* start *

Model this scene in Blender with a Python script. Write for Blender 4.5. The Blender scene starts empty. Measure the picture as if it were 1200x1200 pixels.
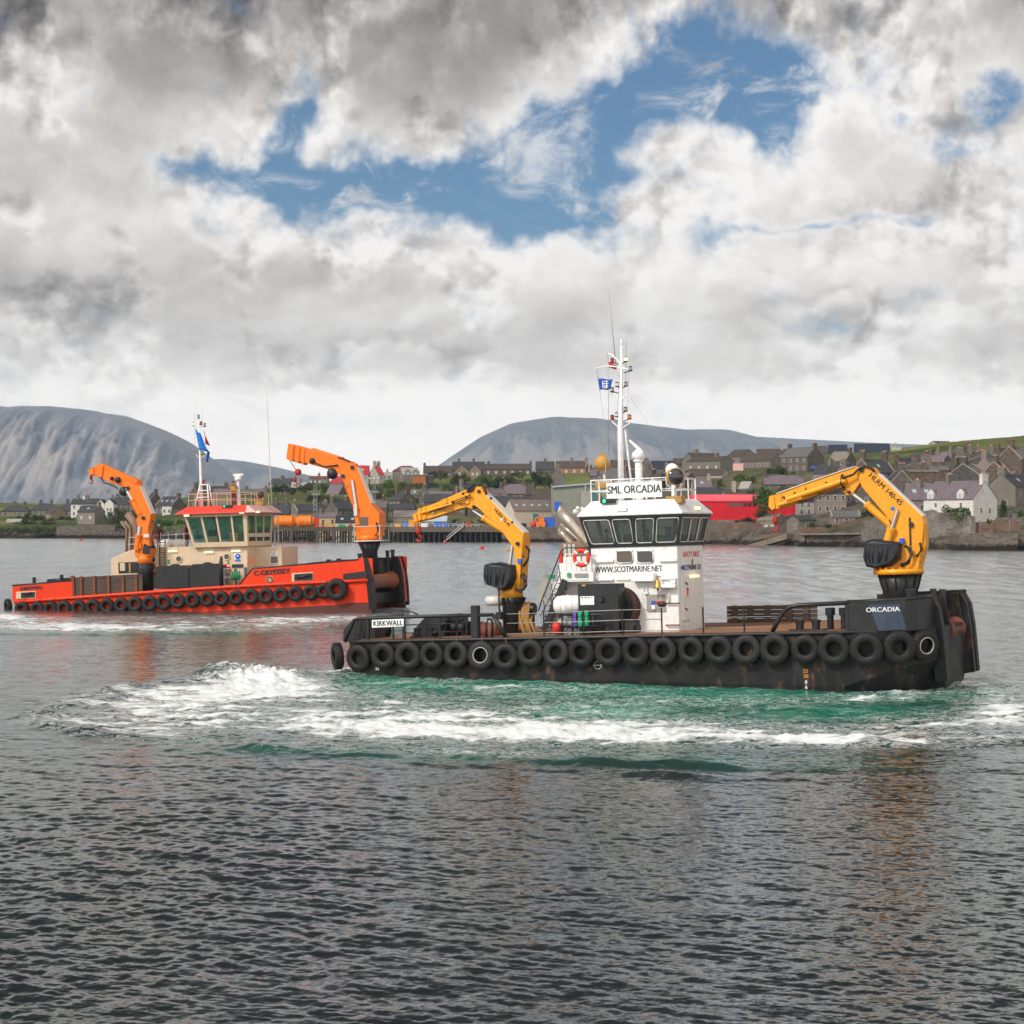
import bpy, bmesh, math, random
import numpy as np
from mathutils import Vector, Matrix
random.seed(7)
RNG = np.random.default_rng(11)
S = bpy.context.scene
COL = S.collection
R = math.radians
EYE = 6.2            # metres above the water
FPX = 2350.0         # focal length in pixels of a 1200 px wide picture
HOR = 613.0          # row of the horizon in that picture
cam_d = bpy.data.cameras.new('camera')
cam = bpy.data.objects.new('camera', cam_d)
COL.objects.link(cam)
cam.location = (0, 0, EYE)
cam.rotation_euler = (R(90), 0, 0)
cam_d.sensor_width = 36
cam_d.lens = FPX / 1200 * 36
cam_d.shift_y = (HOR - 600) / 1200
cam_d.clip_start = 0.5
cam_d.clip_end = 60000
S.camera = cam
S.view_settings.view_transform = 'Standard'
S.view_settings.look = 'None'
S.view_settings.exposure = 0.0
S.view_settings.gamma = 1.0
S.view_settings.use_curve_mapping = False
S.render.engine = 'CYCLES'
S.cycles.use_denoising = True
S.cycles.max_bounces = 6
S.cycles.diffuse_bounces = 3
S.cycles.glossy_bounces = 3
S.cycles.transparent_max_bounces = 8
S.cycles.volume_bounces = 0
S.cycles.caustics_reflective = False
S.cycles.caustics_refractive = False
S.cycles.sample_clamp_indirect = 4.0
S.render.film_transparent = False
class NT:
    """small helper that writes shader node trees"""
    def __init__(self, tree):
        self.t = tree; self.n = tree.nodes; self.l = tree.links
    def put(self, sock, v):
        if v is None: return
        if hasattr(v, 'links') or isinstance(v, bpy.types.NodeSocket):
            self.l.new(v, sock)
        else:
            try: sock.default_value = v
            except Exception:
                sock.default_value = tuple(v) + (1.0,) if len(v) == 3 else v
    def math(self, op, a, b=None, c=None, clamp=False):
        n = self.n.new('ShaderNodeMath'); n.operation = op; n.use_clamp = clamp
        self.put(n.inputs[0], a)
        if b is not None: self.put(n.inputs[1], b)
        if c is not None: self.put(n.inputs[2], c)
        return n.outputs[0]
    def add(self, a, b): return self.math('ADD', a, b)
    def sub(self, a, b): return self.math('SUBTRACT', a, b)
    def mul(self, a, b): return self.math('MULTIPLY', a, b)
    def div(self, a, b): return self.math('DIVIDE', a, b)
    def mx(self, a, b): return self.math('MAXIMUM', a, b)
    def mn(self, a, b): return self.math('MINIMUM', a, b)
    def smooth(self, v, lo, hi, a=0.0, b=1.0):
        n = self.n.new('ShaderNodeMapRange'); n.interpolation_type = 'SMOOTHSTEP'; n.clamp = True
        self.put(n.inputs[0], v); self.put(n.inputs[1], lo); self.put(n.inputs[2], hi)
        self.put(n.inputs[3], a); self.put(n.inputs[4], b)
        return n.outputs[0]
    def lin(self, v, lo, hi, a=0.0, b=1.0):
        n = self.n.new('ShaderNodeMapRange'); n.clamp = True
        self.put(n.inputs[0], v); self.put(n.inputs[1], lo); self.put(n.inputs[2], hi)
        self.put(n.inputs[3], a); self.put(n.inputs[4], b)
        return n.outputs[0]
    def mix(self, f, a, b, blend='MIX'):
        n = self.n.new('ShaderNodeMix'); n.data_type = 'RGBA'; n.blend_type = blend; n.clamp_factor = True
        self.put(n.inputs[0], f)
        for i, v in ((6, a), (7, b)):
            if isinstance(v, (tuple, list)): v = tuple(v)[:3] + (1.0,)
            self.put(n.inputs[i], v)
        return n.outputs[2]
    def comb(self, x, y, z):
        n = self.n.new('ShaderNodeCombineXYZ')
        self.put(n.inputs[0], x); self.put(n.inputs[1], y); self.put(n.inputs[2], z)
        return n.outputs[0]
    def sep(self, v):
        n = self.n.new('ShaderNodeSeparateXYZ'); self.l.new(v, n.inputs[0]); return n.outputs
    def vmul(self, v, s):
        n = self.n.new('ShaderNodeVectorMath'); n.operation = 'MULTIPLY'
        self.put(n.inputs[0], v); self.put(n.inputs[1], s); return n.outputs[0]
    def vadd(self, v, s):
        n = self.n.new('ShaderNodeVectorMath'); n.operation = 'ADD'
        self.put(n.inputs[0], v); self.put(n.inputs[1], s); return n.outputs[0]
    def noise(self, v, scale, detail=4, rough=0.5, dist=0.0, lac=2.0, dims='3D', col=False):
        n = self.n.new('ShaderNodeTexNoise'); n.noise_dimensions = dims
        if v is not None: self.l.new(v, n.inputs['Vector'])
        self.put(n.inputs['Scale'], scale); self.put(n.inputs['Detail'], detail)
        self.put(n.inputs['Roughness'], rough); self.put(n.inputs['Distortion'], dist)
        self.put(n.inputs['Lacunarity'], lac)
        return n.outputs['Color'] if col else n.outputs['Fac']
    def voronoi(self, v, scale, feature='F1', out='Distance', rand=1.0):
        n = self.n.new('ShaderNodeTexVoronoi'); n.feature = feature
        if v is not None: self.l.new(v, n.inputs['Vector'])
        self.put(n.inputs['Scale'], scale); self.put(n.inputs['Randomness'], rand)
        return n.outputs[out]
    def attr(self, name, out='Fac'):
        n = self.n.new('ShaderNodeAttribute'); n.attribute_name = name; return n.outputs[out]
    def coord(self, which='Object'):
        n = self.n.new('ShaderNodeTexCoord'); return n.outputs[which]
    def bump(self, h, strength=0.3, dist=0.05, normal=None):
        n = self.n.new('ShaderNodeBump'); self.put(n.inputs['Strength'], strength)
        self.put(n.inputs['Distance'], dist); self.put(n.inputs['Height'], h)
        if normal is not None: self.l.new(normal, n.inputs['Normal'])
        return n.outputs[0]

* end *

§ Task description
Without the images, write out each line of the data verbatim.

§ Answer
Model this scene in Blender with a Python script. Write for Blender 4.5. The Blender scene starts empty. Measure the picture as if it were 1200x1200 pixels.
import bpy, bmesh, math, random
import numpy as np
from mathutils import Vector, Matrix
random.seed(7)
RNG = np.random.default_rng(11)
S = bpy.context.scene
COL = S.collection
R = math.radians
EYE = 6.2            # metres above the water
FPX = 2350.0         # focal length in pixels of a 1200 px wide picture
HOR = 613.0          # row of the horizon in that picture
cam_d = bpy.data.cameras.new('camera')
cam = bpy.data.objects.new('camera', cam_d)
COL.objects.link(cam)
cam.location = (0, 0, EYE)
cam.rotation_euler = (R(90), 0, 0)
cam_d.sensor_width = 36
cam_d.lens = FPX / 1200 * 36
cam_d.shift_y = (HOR - 600) / 1200
cam_d.clip_start = 0.5
cam_d.clip_end = 60000
S.camera = cam
S.view_settings.view_transform = 'Standard'
S.view_settings.look = 'None'
S.view_settings.exposure = 0.0
S.view_settings.gamma = 1.0
S.view_settings.use_curve_mapping = False
S.render.engine = 'CYCLES'
S.cycles.use_denoising = True
S.cycles.max_bounces = 6
S.cycles.diffuse_bounces = 3
S.cycles.glossy_bounces = 3
S.cycles.transparent_max_bounces = 8
S.cycles.volume_bounces = 0
S.cycles.caustics_reflective = False
S.cycles.caustics_refractive = False
S.cycles.sample_clamp_indirect = 4.0
S.render.film_transparent = False
class NT:
    """small helper that writes shader node trees"""
    def __init__(self, tree):
        self.t = tree; self.n = tree.nodes; self.l = tree.links
    def put(self, sock, v):
        if v is None: return
        if hasattr(v, 'links') or isinstance(v, bpy.types.NodeSocket):
            self.l.new(v, sock)
        else:
            try: sock.default_value = v
            except Exception:
                sock.default_value = tuple(v) + (1.0,) if len(v) == 3 else v
    def math(self, op, a, b=None, c=None, clamp=False):
        n = self.n.new('ShaderNodeMath'); n.operation = op; n.use_clamp = clamp
        self.put(n.inputs[0], a)
        if b is not None: self.put(n.inputs[1], b)
        if c is not None: self.put(n.inputs[2], c)
        return n.outputs[0]
    def add(self, a, b): return self.math('ADD', a, b)
    def sub(self, a, b): return self.math('SUBTRACT', a, b)
    def mul(self, a, b): return self.math('MULTIPLY', a, b)
    def div(self, a, b): return self.math('DIVIDE', a, b)
    def mx(self, a, b): return self.math('MAXIMUM', a, b)
    def mn(self, a, b): return self.math('MINIMUM', a, b)
    def smooth(self, v, lo, hi, a=0.0, b=1.0):
        n = self.n.new('ShaderNodeMapRange'); n.interpolation_type = 'SMOOTHSTEP'; n.clamp = True
        self.put(n.inputs[0], v); self.put(n.inputs[1], lo); self.put(n.inputs[2], hi)
        self.put(n.inputs[3], a); self.put(n.inputs[4], b)
        return n.outputs[0]
    def lin(self, v, lo, hi, a=0.0, b=1.0):
        n = self.n.new('ShaderNodeMapRange'); n.clamp = True
        self.put(n.inputs[0], v); self.put(n.inputs[1], lo); self.put(n.inputs[2], hi)
        self.put(n.inputs[3], a); self.put(n.inputs[4], b)
        return n.outputs[0]
    def mix(self, f, a, b, blend='MIX'):
        n = self.n.new('ShaderNodeMix'); n.data_type = 'RGBA'; n.blend_type = blend; n.clamp_factor = True
        self.put(n.inputs[0], f)
        for i, v in ((6, a), (7, b)):
            if isinstance(v, (tuple, list)): v = tuple(v)[:3] + (1.0,)
            self.put(n.inputs[i], v)
        return n.outputs[2]
    def comb(self, x, y, z):
        n = self.n.new('ShaderNodeCombineXYZ')
        self.put(n.inputs[0], x); self.put(n.inputs[1], y); self.put(n.inputs[2], z)
        return n.outputs[0]
    def sep(self, v):
        n = self.n.new('ShaderNodeSeparateXYZ'); self.l.new(v, n.inputs[0]); return n.outputs
    def vmul(self, v, s):
        n = self.n.new('ShaderNodeVectorMath'); n.operation = 'MULTIPLY'
        self.put(n.inputs[0], v); self.put(n.inputs[1], s); return n.outputs[0]
    def vadd(self, v, s):
        n = self.n.new('ShaderNodeVectorMath'); n.operation = 'ADD'
        self.put(n.inputs[0], v); self.put(n.inputs[1], s); return n.outputs[0]
    def noise(self, v, scale, detail=4, rough=0.5, dist=0.0, lac=2.0, dims='3D', col=False):
        n = self.n.new('ShaderNodeTexNoise'); n.noise_dimensions = dims
        if v is not None: self.l.new(v, n.inputs['Vector'])
        self.put(n.inputs['Scale'], scale); self.put(n.inputs['Detail'], detail)
        self.put(n.inputs['Roughness'], rough); self.put(n.inputs['Distortion'], dist)
        self.put(n.inputs['Lacunarity'], lac)
        return n.outputs['Color'] if col else n.outputs['Fac']
    def voronoi(self, v, scale, feature='F1', out='Distance', rand=1.0):
        n = self.n.new('ShaderNodeTexVoronoi'); n.feature = feature
        if v is not None: self.l.new(v, n.inputs['Vector'])
        self.put(n.inputs['Scale'], scale); self.put(n.inputs['Randomness'], rand)
        return n.outputs[out]
    def attr(self, name, out='Fac'):
        n = self.n.new('ShaderNodeAttribute'); n.attribute_name = name; return n.outputs[out]
    def coord(self, which='Object'):
        n = self.n.new('ShaderNodeTexCoord'); return n.outputs[which]
    def bump(self, h, strength=0.3, dist=0.05, normal=None):
        n = self.n.new('ShaderNodeBump'); self.put(n.inputs['Strength'], strength)
        self.put(n.inputs['Distance'], dist); self.put(n.inputs['Height'], h)
        if normal is not None: self.l.new(normal, n.inputs['Normal'])
        return n.outputs[0]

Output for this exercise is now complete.